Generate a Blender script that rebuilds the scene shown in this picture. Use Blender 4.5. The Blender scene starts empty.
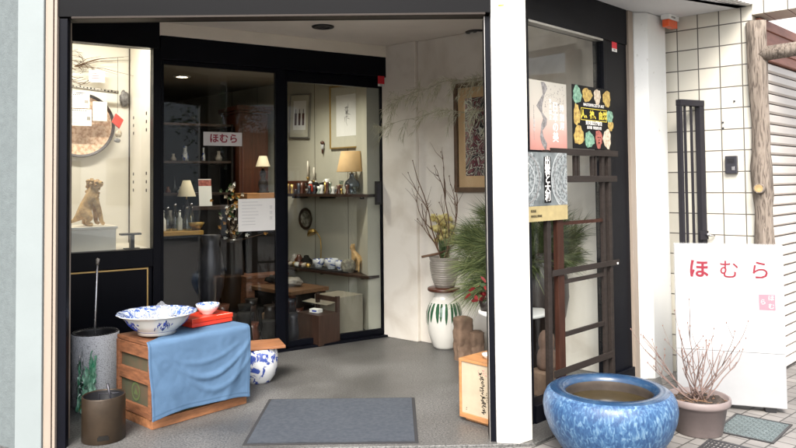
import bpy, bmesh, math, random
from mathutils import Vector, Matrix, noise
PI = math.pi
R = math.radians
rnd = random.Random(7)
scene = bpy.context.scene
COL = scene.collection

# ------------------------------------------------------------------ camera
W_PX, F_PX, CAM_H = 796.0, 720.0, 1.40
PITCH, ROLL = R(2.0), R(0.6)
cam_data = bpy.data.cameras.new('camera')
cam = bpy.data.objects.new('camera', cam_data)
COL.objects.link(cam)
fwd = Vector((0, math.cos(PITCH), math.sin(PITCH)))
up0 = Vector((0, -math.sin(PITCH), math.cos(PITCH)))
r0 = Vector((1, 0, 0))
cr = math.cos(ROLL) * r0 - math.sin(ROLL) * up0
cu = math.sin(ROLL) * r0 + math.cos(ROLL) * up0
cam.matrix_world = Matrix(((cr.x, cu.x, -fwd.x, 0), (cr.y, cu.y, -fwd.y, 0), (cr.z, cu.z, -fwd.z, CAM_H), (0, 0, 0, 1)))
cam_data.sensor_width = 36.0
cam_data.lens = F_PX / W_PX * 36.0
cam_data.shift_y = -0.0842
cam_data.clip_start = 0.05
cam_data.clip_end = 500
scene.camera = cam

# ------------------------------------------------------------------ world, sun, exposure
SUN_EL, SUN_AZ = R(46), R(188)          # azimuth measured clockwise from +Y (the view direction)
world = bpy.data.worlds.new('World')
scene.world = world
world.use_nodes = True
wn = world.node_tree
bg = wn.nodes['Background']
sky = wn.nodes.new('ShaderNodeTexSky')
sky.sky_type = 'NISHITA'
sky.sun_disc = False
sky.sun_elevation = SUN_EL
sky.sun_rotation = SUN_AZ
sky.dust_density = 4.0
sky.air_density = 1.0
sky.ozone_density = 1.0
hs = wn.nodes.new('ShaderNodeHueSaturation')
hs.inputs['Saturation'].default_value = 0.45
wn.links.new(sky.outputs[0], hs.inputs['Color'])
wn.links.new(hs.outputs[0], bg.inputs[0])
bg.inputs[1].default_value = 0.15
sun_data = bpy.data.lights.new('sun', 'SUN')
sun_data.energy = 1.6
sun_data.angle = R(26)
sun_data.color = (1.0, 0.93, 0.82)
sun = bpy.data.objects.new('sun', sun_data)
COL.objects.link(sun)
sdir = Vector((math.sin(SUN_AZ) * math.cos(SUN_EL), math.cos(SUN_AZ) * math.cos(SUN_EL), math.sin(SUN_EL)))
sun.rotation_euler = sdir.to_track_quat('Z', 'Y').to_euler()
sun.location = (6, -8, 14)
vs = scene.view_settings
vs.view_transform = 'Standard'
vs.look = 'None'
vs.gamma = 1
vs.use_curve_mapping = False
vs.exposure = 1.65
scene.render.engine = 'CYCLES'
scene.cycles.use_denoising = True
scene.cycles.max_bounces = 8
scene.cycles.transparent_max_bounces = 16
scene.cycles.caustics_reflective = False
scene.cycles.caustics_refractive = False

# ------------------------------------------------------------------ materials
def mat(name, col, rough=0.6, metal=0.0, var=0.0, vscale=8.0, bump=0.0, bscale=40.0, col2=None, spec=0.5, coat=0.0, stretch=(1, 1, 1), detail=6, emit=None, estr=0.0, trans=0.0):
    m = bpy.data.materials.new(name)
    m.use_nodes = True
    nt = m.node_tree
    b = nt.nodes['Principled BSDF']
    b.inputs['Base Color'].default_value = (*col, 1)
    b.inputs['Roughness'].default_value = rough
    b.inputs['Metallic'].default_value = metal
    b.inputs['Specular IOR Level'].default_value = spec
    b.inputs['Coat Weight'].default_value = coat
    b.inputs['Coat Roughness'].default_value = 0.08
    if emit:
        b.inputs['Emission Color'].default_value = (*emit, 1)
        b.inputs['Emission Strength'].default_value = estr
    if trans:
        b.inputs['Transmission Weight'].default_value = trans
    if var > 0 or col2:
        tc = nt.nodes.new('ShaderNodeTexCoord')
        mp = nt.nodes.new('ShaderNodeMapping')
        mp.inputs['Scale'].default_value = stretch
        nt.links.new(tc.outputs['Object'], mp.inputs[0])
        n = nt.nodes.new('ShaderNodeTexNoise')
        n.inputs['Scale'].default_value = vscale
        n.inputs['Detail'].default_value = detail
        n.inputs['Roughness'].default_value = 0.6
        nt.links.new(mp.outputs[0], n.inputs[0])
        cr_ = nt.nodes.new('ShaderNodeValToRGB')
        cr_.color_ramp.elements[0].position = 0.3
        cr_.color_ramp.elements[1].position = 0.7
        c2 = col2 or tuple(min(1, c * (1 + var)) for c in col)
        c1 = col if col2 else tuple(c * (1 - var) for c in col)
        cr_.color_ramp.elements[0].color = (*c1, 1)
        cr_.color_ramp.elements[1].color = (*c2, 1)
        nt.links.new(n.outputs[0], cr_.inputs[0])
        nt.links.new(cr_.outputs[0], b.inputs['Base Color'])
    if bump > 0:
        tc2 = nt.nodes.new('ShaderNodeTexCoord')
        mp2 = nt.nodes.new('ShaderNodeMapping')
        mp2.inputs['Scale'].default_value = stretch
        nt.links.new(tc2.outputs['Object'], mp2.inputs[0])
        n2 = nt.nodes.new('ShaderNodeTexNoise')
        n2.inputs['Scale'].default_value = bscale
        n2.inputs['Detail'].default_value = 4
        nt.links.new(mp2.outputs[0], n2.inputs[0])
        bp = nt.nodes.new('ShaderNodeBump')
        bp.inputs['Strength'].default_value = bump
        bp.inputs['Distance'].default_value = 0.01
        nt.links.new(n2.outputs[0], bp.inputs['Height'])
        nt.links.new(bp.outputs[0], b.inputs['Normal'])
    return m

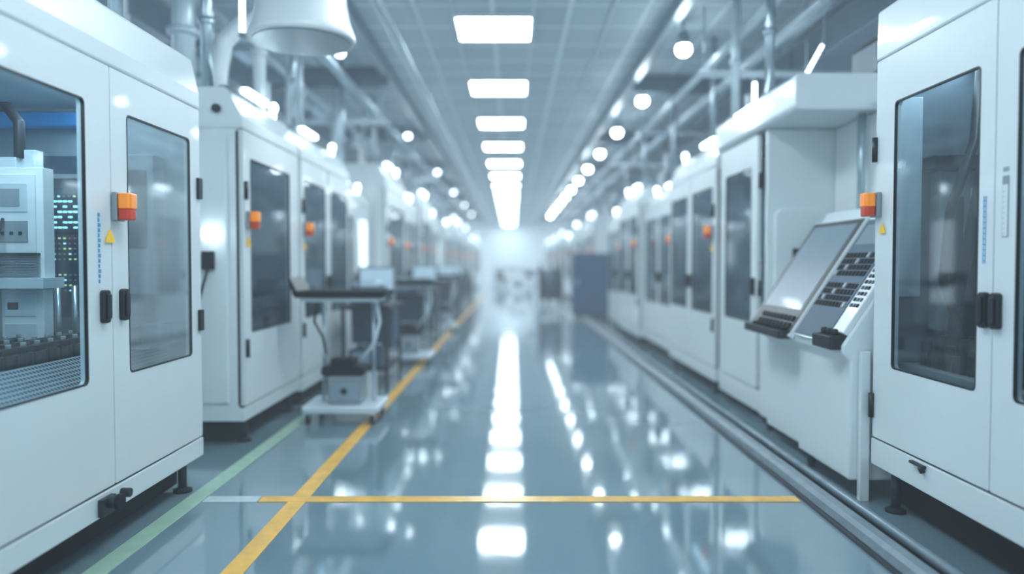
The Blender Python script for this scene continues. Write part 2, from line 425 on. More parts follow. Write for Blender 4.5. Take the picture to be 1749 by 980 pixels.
• • • • •
GOAL:
With the pictures left out, transcribe the material exactly.

EXPECTED OUTPUT:
Generate a Blender script that rebuilds the scene shown in this picture. Use Blender 4.5. The Blender scene starts empty.
import bpy, bmesh, math, random
from mathutils import Vector, Matrix, noise
PI = math.pi
R = math.radians
rnd = random.Random(7)
scene = bpy.context.scene
COL = scene.collection

# ------------------------------------------------------------------ camera
W_PX, F_PX, CAM_H = 796.0, 720.0, 1.40
PITCH, ROLL = R(2.0), R(0.6)
cam_data = bpy.data.cameras.new('camera')
cam = bpy.data.objects.new('camera', cam_data)
COL.objects.link(cam)
fwd = Vector((0, math.cos(PITCH), math.sin(PITCH)))
up0 = Vector((0, -math.sin(PITCH), math.cos(PITCH)))
r0 = Vector((1, 0, 0))
cr = math.cos(ROLL) * r0 - math.sin(ROLL) * up0
cu = math.sin(ROLL) * r0 + math.cos(ROLL) * up0
cam.matrix_world = Matrix(((cr.x, cu.x, -fwd.x, 0), (cr.y, cu.y, -fwd.y, 0), (cr.z, cu.z, -fwd.z, CAM_H), (0, 0, 0, 1)))
cam_data.sensor_width = 36.0
cam_data.lens = F_PX / W_PX * 36.0
cam_data.shift_y = -0.0842
cam_data.clip_start = 0.05
cam_data.clip_end = 500
scene.camera = cam

# ------------------------------------------------------------------ world, sun, exposure
SUN_EL, SUN_AZ = R(46), R(188)          # azimuth measured clockwise from +Y (the view direction)
world = bpy.data.worlds.new('World')
scene.world = world
world.use_nodes = True
wn = world.node_tree
bg = wn.nodes['Background']
sky = wn.nodes.new('ShaderNodeTexSky')
sky.sky_type = 'NISHITA'
sky.sun_disc = False
sky.sun_elevation = SUN_EL
sky.sun_rotation = SUN_AZ
sky.dust_density = 4.0
sky.air_density = 1.0
sky.ozone_density = 1.0
hs = wn.nodes.new('ShaderNodeHueSaturation')
hs.inputs['Saturation'].default_value = 0.45
wn.links.new(sky.outputs[0], hs.inputs['Color'])
wn.links.new(hs.outputs[0], bg.inputs[0])
bg.inputs[1].default_value = 0.15
sun_data = bpy.data.lights.new('sun', 'SUN')
sun_data.energy = 1.6
sun_data.angle = R(26)
sun_data.color = (1.0, 0.93, 0.82)
sun = bpy.data.objects.new('sun', sun_data)
COL.objects.link(sun)
sdir = Vector((math.sin(SUN_AZ) * math.cos(SUN_EL), math.cos(SUN_AZ) * math.cos(SUN_EL), math.sin(SUN_EL)))
sun.rotation_euler = sdir.to_track_quat('Z', 'Y').to_euler()
sun.location = (6, -8, 14)
vs = scene.view_settings
vs.view_transform = 'Standard'
vs.look = 'None'
vs.gamma = 1
vs.use_curve_mapping = False
vs.exposure = 1.65
scene.render.engine = 'CYCLES'
scene.cycles.use_denoising = True
scene.cycles.max_bounces = 8
scene.cycles.transparent_max_bounces = 16
scene.cycles.caustics_reflective = False
scene.cycles.caustics_refractive = False

# ------------------------------------------------------------------ materials
def mat(name, col, rough=0.6, metal=0.0, var=0.0, vscale=8.0, bump=0.0, bscale=40.0, col2=None, spec=0.5, coat=0.0, stretch=(1, 1, 1), detail=6, emit=None, estr=0.0, trans=0.0):
    m = bpy.data.materials.new(name)
    m.use_nodes = True
    nt = m.node_tree
    b = nt.nodes['Principled BSDF']
    b.inputs['Base Color'].default_value = (*col, 1)
    b.inputs['Roughness'].default_value = rough
    b.inputs['Metallic'].default_value = metal
    b.inputs['Specular IOR Level'].default_value = spec
    b.inputs['Coat Weight'].default_value = coat
    b.inputs['Coat Roughness'].default_value = 0.08
    if emit:
        b.inputs['Emission Color'].default_value = (*emit, 1)
        b.inputs['Emission Strength'].default_value = estr
    if trans:
        b.inputs['Transmission Weight'].default_value = trans
    if var > 0 or col2:
        tc = nt.nodes.new('ShaderNodeTexCoord')
        mp = nt.nodes.new('ShaderNodeMapping')
        mp.inputs['Scale'].default_value = stretch
        nt.links.new(tc.outputs['Object'], mp.inputs[0])
        n = nt.nodes.new('ShaderNodeTexNoise')
        n.inputs['Scale'].default_value = vscale
        n.inputs['Detail'].default_value = detail
        n.inputs['Roughness'].default_value = 0.6
        nt.links.new(mp.outputs[0], n.inputs[0])
        cr_ = nt.nodes.new('ShaderNodeValToRGB')
        cr_.color_ramp.elements[0].position = 0.3
        cr_.color_ramp.elements[1].position = 0.7
        c2 = col2 or tuple(min(1, c * (1 + var)) for c in col)
        c1 = col if col2 else tuple(c * (1 - var) for c in col)
        cr_.color_ramp.elements[0].color = (*c1, 1)
        cr_.color_ramp.elements[1].color = (*c2, 1)
        nt.links.new(n.outputs[0], cr_.inputs[0])
        nt.links.new(cr_.outputs[0], b.inputs['Base Color'])
    if bump > 0:
        tc2 = nt.nodes.new('ShaderNodeTexCoord')
        mp2 = nt.nodes.new('ShaderNodeMapping')
        mp2.inputs['Scale'].default_value = stretch
        nt.links.new(tc2.outputs['Object'], mp2.inputs[0])
        n2 = nt.nodes.new('ShaderNodeTexNoise')
        n2.inputs['Scale'].default_value = bscale
        n2.inputs['Detail'].default_value = 4
        nt.links.new(mp2.outputs[0], n2.inputs[0])
        bp = nt.nodes.new('ShaderNodeBump')
        bp.inputs['Strength'].default_value = bump
        bp.inputs['Distance'].default_value = 0.01
        nt.links.new(n2.outputs[0], bp.inputs['Height'])
        nt.links.new(bp.outputs[0], b.inputs['Normal'])
    return m

The Blender Python script for this scene continues. Write part 2, from line 425 on. More parts follow. Write for Blender 4.5. Take the picture to be 1749 by 980 pixels.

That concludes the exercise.